In the international gang context they share a similarity to their Mediterranean counterparts in being as rooted in rural areas as they are in cities.
This dispersal gives them another shared characteristic with that of the cosa nostra in that they abide by their own laws with the common law intruding only in extreme instances in which the public demands that steps be taken.
The artillery of the academia-based socio-political support base is at some variance with the horror that the gangs in full echelon inspire in the rest of the population.
With their full head and sleeve tattoos and gunning the unmuffled engines of their big capacity motorbikes the road gangs are the antithesis of the nation’s underpinning method and order.

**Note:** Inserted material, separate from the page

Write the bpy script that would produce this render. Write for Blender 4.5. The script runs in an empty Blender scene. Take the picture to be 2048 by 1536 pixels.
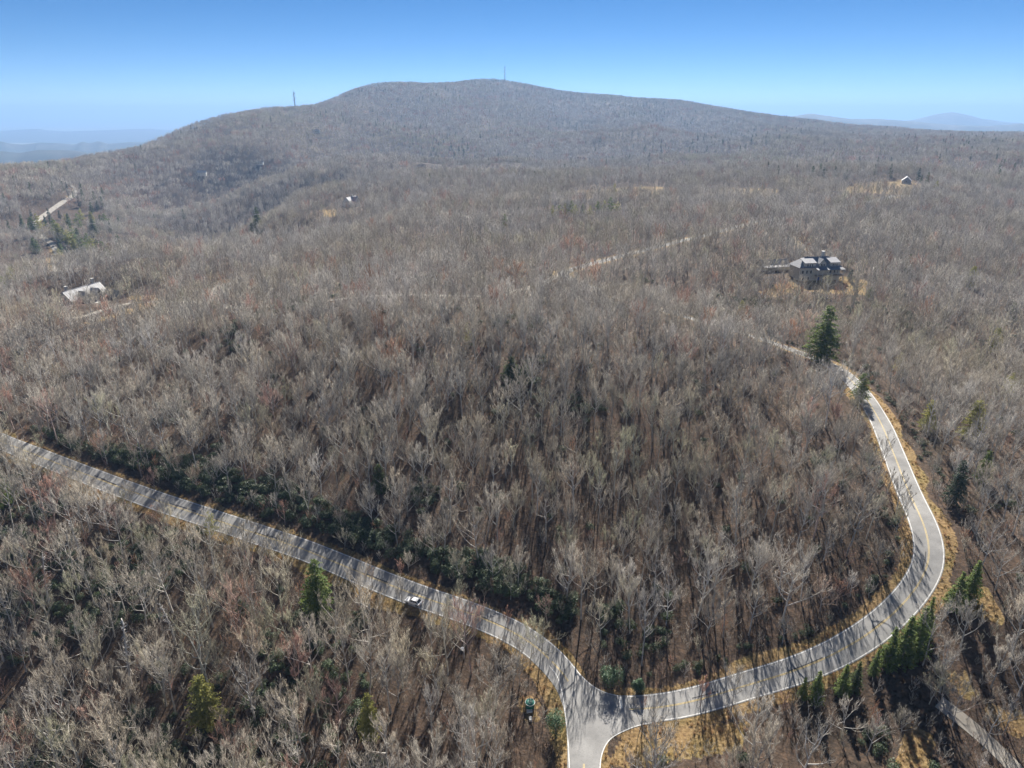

Neither is the gang involvement in quasi-militia roles reassuring, notably their recent one in ringing Christchurch’s besieged mosques in the immediate aftermath of the catastrophe.
When the gangs began to hit their straps in the 1970s, the official view was that the outbreak was transient, that participants would tire of it, and that the television lights would dim.
In the event much that officialdom did instead fuelled the gangs including the highway law enforcement transition from British to Japanese motorbikes which flooded the market with well- maintained second hand Nortons.
It is now said that the gangs are sidelining their standover ways in favour of migrating their activities into business enterprises of various descriptions.
This prospect reinforces another tacit exculpatory reason for the official social licence extended to the gangs which adds up to the notion that “at least they are visible.”
The government knows that its time frame of atonement, its bringing-together moment, is a diminishing asset in legislative terms.
An indicator was that within the same month as the Christchurch catastrophe a gun importer buying group saw it timely for a mass mail drop promoting repeating firearms.
The government knows that it treads on a common law minefield in extending any more slack to the gangs, or even upholding the present degree of social licence to them.